AFP - French lawmakers on Friday gave the green light to a bill allowing more Sunday trading, a measure championed by President Nicolas Sarkozy but fiercely contested within his right-wing party.
The proposed legislation is a watered-down version of a bill that was pulled from parliament in December, dealing a major setback to Sarkozy who had promised to allow Sunday selling during his election campaign.
The bill sets up special tourist areas and commercial zones in Paris, Lille and Marseille where shops could open on Sundays. So far it does not provide for higher salaries for working on that day.
Lawmakers will vote on the bill on Wednesday before it is to be sent to the upper house Senate.

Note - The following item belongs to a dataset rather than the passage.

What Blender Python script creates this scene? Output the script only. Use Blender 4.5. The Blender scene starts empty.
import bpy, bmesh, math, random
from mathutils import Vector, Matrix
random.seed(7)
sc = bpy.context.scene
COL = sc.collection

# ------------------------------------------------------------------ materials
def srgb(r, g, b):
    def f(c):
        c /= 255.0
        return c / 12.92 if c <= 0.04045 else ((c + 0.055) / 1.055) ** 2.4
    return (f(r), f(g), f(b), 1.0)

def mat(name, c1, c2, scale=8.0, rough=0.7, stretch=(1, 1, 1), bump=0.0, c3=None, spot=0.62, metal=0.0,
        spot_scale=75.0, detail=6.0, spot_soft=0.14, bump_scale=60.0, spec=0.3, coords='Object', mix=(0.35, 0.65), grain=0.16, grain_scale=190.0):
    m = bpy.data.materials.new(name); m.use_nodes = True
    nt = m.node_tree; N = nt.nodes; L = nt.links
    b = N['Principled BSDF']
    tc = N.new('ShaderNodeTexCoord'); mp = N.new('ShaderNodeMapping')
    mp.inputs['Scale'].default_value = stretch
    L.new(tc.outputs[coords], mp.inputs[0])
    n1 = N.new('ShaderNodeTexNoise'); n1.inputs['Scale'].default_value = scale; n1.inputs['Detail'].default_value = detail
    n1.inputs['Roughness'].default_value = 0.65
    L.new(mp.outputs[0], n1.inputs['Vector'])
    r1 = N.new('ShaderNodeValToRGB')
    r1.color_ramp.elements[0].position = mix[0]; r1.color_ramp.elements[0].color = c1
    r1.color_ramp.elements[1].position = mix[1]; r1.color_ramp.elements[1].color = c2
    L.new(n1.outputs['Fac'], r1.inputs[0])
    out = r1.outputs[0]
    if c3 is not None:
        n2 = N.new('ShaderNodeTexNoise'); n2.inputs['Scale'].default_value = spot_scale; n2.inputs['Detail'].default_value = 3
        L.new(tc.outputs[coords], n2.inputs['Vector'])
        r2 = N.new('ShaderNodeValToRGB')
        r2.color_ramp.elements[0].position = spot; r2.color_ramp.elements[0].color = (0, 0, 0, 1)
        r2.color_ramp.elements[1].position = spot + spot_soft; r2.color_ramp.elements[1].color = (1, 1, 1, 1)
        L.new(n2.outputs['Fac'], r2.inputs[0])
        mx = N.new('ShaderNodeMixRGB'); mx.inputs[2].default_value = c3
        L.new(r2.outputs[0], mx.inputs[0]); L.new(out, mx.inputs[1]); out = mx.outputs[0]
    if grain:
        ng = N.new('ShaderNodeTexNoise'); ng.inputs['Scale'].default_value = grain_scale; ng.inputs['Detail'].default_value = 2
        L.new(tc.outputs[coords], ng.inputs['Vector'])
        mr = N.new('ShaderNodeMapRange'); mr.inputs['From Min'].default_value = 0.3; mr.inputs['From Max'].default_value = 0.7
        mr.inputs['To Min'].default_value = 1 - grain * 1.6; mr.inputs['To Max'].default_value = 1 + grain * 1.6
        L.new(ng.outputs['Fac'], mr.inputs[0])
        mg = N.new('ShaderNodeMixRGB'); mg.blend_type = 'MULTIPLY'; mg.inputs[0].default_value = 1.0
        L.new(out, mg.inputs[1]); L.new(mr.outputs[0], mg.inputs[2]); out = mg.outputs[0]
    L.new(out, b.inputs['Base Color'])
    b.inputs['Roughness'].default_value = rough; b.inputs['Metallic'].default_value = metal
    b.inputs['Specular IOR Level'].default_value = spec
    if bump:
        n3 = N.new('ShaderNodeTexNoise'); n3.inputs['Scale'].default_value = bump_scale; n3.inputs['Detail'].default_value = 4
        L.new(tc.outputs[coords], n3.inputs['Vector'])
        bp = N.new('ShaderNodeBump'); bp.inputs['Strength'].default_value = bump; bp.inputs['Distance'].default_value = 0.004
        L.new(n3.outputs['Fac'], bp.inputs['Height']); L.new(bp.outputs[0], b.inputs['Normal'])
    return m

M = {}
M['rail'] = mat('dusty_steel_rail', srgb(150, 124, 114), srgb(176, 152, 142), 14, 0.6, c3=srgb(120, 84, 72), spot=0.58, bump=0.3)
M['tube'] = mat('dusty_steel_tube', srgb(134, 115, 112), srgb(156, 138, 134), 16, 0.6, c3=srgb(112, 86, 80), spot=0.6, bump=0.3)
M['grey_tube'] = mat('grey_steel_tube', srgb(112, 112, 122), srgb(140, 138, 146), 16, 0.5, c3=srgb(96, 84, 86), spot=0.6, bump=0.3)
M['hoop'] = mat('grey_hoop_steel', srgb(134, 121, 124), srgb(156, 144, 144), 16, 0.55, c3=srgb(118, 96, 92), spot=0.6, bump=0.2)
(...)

Supporters say it will affect mostly retailers in cities where many big-chain stores openly defy the current laws and pay hefty fines for opening their doors on Sundays.
"It's time to put an end to the jungle that exists today," Labour Minister Xavier Darcos told RTL radio.
Darcos said 500 tourist towns, 30 commercial zones and cities with more than one million residents would be concerned by the measures, which have come up against opposition from the Church and unions.
French laws on Sunday commerce are far more restrictive than those in the United States and Britain but less so than in Germany, where special permission is needed for shops to open in Berlin.
In France, no Sunday trading has been a rule since a 1906 law consecrated the day of rest, although bakeries, butchers and other small shops are allowed to open until noon.
Recent polls show that while the French believe shops should have the freedom to open on Sundays they also are opposed to extending work on Sundays.
The government has argued that allowing more Sunday trading would help cushion the blow that the recession has dealt to the job market.
Richard Mallie, a deputy from Sarkozy's right-wing party and one of the authors of the bill, has said 15,000 jobs could be saved by allowing more shops to open on Sundays.